Cumhuriyetimizin ikinci yüzyılına girerken yukarıda bahsettiğim ekonomik ve toplumsal hedeflerimizin yanı sıra birlikte yaşama düzeni ve ülkemizin küresel sistemdeki yerine ilişkin de hedeflerimiz olmalı. Ekonomik ve toplumsal hedeflerimizi birlik ve beraberlik içerisinde, farklılıkla ve bir arada yaşama irademizden aldığımız güçle ulaşabiliriz. Bu maksatla hukuk devletini mutlaka güçlendirmek, yargı ve hukuk bağımsızlığını güçlü bir şekilde tesis etmek, kuvvet ayrılığını yerleştirmek, denetleyici ve düzenleyici kurumların özerkliğini sağlamak, yürütmenin hesap verilebilirliğini iyileştirmek zorundayız. Nasıl ki ülke içerisinde daha adil bir bölüşüm olmasından ve demokratik yönetimin güçlendirilmesinden yanayız, küresel düzlemde de daha adil, daha dengeli bir dünya idealimiz var. Birleşmiş Milletler’in görevini daha iyi yaptığı, yoksul ülkelerin dünya sahnesinde kendilerine yalnızca zengin doğal kaynaklarıyla değil, insani, doğal, kültürel, tarihi zenginlikleriyle de yer bulduğu bir küresel düzen görmek istiyoruz.

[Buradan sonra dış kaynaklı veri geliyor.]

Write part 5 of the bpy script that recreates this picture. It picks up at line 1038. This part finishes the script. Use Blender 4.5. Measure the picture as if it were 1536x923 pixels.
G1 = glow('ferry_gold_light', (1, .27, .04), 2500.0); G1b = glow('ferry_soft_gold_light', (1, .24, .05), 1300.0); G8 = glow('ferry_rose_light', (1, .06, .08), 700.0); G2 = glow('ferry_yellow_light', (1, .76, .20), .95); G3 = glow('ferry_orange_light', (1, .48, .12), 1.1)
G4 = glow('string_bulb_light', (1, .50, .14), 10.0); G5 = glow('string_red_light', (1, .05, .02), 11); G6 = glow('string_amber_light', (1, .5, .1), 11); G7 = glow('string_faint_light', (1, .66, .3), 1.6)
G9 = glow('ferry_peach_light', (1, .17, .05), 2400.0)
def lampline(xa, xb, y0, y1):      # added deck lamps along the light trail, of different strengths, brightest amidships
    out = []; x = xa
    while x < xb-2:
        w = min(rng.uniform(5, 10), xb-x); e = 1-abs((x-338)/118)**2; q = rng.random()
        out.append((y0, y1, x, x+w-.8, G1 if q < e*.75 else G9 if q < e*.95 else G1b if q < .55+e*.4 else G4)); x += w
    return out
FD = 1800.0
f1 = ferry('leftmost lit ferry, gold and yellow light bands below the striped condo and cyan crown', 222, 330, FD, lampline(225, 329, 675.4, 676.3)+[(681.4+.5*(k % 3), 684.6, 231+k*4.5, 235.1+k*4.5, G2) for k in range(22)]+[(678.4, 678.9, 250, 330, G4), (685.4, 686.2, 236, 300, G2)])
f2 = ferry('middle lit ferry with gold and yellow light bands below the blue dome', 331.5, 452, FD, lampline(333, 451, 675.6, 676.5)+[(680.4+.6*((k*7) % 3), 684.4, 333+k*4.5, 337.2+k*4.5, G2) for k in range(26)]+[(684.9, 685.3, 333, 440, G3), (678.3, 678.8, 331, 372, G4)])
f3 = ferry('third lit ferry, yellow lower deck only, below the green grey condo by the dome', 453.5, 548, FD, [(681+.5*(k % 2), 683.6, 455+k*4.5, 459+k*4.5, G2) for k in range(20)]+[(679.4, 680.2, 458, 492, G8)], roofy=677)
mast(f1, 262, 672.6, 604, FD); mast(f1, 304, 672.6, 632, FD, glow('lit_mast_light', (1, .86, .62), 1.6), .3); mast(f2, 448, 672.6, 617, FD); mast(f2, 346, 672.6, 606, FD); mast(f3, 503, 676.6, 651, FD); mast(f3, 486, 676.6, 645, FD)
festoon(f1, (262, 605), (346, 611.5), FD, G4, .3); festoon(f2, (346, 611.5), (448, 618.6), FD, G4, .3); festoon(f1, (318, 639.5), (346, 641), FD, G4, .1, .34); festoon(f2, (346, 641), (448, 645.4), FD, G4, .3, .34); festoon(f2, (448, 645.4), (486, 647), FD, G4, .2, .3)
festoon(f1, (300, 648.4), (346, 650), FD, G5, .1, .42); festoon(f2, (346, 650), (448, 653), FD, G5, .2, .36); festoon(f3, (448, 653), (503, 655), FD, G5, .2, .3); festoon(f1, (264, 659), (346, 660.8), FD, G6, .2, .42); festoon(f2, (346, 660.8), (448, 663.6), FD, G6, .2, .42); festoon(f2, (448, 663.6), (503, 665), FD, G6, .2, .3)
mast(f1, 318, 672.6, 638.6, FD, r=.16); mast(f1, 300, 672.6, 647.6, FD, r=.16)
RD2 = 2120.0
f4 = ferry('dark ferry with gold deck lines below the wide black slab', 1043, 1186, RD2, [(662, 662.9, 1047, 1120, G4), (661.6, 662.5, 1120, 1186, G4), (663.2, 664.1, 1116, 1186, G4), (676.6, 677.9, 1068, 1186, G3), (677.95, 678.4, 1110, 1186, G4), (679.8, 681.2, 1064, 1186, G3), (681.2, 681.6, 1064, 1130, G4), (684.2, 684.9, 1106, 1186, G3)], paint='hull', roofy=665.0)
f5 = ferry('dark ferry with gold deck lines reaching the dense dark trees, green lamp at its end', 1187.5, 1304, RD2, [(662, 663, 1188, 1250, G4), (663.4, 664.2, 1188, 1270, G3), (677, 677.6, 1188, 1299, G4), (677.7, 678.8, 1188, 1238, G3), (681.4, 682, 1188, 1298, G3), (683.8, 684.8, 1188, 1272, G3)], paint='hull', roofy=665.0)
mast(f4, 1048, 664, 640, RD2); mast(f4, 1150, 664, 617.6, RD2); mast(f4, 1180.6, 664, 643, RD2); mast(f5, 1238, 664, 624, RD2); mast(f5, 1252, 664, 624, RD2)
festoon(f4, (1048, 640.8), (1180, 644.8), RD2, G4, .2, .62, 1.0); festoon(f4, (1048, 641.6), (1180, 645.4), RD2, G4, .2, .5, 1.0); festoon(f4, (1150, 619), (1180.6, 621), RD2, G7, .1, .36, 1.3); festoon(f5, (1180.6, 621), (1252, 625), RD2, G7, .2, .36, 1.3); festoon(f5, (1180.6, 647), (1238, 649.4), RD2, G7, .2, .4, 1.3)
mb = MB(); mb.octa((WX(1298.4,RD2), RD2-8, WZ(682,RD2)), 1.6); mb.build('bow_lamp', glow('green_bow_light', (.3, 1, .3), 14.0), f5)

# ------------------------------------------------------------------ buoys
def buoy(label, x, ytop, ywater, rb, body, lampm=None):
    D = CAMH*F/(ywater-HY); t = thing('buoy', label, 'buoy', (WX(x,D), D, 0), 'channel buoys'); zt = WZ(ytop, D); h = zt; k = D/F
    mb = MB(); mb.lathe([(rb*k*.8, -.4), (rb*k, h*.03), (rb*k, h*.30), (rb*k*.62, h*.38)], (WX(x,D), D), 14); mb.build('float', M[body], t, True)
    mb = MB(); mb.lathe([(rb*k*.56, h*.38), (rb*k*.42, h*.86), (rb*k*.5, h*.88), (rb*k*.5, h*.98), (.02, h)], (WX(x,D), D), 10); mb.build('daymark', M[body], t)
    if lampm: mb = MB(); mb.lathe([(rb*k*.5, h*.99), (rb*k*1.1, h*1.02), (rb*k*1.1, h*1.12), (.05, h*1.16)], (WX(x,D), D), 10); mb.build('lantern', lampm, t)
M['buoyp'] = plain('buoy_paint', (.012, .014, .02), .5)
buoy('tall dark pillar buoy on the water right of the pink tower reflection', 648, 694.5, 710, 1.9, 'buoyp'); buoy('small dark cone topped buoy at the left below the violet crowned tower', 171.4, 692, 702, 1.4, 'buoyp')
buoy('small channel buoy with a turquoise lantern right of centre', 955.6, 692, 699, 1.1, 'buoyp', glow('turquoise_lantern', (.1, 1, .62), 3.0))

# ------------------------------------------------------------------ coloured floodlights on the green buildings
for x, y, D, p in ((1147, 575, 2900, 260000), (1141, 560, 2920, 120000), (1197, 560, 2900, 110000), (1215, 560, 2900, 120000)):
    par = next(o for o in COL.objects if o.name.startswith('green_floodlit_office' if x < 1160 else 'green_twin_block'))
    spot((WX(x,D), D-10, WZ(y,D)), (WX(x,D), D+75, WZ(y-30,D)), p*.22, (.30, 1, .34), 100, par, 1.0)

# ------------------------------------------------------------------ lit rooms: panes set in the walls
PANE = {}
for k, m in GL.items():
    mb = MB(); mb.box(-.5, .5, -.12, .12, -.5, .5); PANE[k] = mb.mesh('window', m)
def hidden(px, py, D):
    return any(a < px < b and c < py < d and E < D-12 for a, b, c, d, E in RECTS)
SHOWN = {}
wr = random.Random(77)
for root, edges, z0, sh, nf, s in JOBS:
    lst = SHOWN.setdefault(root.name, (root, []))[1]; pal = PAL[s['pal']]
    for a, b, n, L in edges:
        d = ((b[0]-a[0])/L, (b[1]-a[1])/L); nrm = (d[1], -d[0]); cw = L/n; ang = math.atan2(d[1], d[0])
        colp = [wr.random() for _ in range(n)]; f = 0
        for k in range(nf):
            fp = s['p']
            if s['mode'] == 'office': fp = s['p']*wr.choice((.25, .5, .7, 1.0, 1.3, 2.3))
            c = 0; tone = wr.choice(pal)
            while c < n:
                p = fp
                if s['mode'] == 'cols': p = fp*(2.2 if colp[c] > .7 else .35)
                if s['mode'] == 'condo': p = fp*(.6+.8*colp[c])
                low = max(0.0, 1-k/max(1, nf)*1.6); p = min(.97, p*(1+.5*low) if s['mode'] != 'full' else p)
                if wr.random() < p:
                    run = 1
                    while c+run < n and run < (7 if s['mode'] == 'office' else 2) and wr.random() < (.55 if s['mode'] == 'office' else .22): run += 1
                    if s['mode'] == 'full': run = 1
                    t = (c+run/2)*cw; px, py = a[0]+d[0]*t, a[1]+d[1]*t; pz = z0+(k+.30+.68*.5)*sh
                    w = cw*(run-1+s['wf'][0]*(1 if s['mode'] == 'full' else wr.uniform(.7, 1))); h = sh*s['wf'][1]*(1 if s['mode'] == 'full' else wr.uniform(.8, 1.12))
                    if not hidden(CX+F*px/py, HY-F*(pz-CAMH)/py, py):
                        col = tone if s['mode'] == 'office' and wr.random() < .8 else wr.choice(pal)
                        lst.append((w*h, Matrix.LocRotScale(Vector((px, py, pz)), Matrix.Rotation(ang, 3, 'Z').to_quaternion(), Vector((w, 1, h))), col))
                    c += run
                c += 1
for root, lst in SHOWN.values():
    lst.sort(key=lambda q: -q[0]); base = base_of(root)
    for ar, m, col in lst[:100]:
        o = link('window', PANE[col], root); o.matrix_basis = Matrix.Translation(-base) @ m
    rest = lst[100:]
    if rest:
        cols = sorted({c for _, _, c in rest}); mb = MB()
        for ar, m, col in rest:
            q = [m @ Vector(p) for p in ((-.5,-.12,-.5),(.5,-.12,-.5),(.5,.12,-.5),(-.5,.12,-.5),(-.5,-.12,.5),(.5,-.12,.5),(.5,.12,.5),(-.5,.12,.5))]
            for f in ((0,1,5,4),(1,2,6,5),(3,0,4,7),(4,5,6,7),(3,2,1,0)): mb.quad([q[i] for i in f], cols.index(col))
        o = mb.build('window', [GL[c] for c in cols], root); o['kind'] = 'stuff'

‘TÜRKİYE MİSYONLAR ÜSTLENMESİ GEREKEN BİR ÜLKE’
Küresel ısınma, terör, suç ekonomisinin finansmanı, göç, güvenlik, salgın hastalıklar, açlık ve kuraklık gibi küresel sorunlarla mücadelede zengin ülkelerin, yoksul ve gelişmekte olan ülkelerin çabalarına destek olması gerektiğini düşünüyoruz. Türkiye, böylesi bir küresel düzenin kurulmasında önemli misyonlar üstlenmesi gereken bir ülke. Cumhuriyetin kuruluşunda hedef, muasır medeniyet seviyesini, yani Batı’yı yakalamak idi. Hızla gelişmek ve kalkınmak, sadece Türkiye’nin değil, diğer kalkınmak isteyen ülkelerin de vizyonuydu. 20. yüzyıl böyle şekillendi. İçinden geçmekte olduğumu çoklu kriz ortamı, 20. yüzyılın ekonomik modelinde birtakım iyileştirmeler yapılması gerektiğini de gösteriyor.
Türkiye, batı ve doğu ülkeleri arasında yüzyıllardan beri oynadığı köprü rolüyle ikinci yüzyılda dünya için rol model olma potansiyeline de sahip bir ülke. Nitekim, Rusya’nın Ukrayna’yı işgalinden sonra başlayan süreç, bu rolün kanıtı oldu. Ancak Türkiye diğer ülkelere rol model olmak için kendi sorunlarını çözmeli. Yeni bir zihniyetle, yeni bir toplumsal seferberlikle çözemeyeceğimiz hiçbir sorunumuz olmadı inancıyla konuşmama son veriyorum.”